6.      If the drawer orders the bank to stop payment on the cheque.
7.      If the court of law has given an order to the bank to stop payment on the cheque.
8.      If the drawer has closed the account before presenting the cheque.
9.      If the fund in the bank account is insufficient to meet the payment of the cheque.
10.  If the bank receives the information regarding the death or lunacy or insolvency of the drawer.
11.  If any alteration made on the cheque is not proved by the drawer by giving his/her signature.
12.  If the date is not mentioned or written incorrectly or the date mentioned is of three months before.

The following are the precautions that a banker has to take at the time of honoring the cheque.

A.        Precautions regarding Genuineness of the Cheque:
1. A proper form of the cheque: As defines by The Negotiable Instrument Act, there is no prescribed form for the cheque generally available. It is also not clear that the cheque must be handwritten or it must be in printed form. But it is generally accepted by all the banks that the cheque must be drawn on a bank’s printed forms and the bank reserves its right to refuse payment of any Cheques drawn otherwise.
2.Date of the cheque: A cheque without a date will not create any obligation on the part of banker for the payment of that cheque. As the mandate will create the obligation only after the date mentioned on the cheque. So the date on a cheque drawn must be written by the drawer. Here, we must consider the point of the alteration as the cheque without a date is not invalid as the holder of the instrument can fill the date and can present the same for the payment.
 3. The proper place for presentation: The cheque must be presented in the branch of the drawee bank only. If the cheque is presented in such a branch of the bank where the specimen signature of the drawer is not available, the encashment process becomes somewhat lengthy.
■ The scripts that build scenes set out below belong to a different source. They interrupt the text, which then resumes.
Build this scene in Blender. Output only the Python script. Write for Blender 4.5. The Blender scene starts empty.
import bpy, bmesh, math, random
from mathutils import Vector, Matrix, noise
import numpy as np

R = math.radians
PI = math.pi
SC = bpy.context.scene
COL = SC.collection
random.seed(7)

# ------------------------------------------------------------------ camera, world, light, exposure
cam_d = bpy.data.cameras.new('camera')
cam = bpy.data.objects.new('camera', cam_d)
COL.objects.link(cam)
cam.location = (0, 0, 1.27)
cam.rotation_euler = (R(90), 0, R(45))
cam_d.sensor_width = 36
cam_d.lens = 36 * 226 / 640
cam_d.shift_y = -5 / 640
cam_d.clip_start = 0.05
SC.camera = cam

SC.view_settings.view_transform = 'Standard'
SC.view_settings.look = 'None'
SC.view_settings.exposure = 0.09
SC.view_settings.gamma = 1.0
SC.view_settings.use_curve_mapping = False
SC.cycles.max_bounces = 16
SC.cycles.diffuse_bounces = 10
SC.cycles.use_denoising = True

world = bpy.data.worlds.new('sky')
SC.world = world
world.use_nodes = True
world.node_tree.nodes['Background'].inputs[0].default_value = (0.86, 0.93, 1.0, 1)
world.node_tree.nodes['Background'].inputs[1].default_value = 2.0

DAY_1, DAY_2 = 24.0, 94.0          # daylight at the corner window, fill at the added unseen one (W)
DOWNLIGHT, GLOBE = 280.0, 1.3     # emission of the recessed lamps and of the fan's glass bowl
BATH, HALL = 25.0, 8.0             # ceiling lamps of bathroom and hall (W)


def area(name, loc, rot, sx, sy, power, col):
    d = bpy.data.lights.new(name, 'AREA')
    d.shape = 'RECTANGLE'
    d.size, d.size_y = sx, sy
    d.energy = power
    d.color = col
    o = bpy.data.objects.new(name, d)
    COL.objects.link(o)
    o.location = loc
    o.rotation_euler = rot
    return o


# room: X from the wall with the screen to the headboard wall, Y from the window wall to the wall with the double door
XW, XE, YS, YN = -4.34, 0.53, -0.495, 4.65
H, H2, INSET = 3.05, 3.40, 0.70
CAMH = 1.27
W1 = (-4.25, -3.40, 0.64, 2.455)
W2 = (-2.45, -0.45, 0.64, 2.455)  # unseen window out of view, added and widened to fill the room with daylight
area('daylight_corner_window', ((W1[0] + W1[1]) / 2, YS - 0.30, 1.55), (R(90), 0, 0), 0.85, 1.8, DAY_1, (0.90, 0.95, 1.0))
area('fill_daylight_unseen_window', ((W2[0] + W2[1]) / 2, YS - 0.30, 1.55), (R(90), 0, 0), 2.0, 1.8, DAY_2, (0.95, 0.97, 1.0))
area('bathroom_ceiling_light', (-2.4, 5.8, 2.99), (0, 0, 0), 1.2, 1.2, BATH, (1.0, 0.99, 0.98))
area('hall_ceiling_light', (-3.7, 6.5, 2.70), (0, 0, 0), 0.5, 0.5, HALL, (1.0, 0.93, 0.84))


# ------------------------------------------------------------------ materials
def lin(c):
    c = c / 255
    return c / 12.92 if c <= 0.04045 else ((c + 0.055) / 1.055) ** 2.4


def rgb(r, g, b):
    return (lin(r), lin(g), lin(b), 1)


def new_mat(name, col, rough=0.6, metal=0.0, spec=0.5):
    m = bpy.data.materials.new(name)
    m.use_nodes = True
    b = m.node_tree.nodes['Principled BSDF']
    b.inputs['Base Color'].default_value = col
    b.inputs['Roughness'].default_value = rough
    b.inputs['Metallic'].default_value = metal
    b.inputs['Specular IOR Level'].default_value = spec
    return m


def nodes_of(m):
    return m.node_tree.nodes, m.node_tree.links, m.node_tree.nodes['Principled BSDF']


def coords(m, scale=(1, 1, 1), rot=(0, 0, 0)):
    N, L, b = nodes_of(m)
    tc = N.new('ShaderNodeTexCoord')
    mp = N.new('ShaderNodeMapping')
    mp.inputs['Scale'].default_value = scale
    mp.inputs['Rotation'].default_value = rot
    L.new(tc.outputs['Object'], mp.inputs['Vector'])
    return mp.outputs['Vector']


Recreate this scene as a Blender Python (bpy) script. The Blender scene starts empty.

Here the withdrawal is to show from the customer’s account at the original first branch.
4. Presentation at the proper time: The cheque for the payment must be presented on a working date and during working hours.
5. Amount of Cheque: The amount on the cheque must be certain. Amount in words and figures should tally. If it does not match each other, the bank will reject the payment. In some cases, the amount written in words will be taken for consideration and the cheque may be accepted. (sec. 18)
6. The crossing of the Cheque: The payment of the crossed cheque is made according to the instructions conveyed in the cheque by the drawer through the crossing. The crossing provides the protection under section 128.
7. Material Alteration: the drawer can alter the details of the cheque by countersigning or initials. The alteration without countersign makes it invalid. The alteration of date, name of the payee, amount or of any crossing would be material. However, the banker is protected under Sec. 84 if he pays the cheque with the alterations under the following circumstances:
-                      if the alteration is not apparent
-                      if the payment is according to the the apparent tenor of the instrument.
8. Signature of a customer on a cheque: The paying banker should carefully ascertain that the cheque bears a genuine signature of the drawer after comparing the same with his specimen signature. The drawer must sign the cheque at its face and not on the back side. The account holder can change the signature by giving the new specimen signature to the bank any time. Cheque with a different sign will not be accepted by the bank.

9. Name of a payee endorsement: when a cheque payable to order has a meaning to be endorsed by or on behalf of the payee, the drawer is discharged by payment in due course. For such protection to the banker, following two conditions must be satisfied:
           The endorsement must be Regular: when the the endorsement is made with the signature-containing same name and signature of the payee, it is said to be regular.
           Payment must be made in due course.
10.       A cheque should not be void or torn or mutilated: A cheque torn at the corner can be accepted but if a part  of the cheque is missing then it can be rejected by the banker.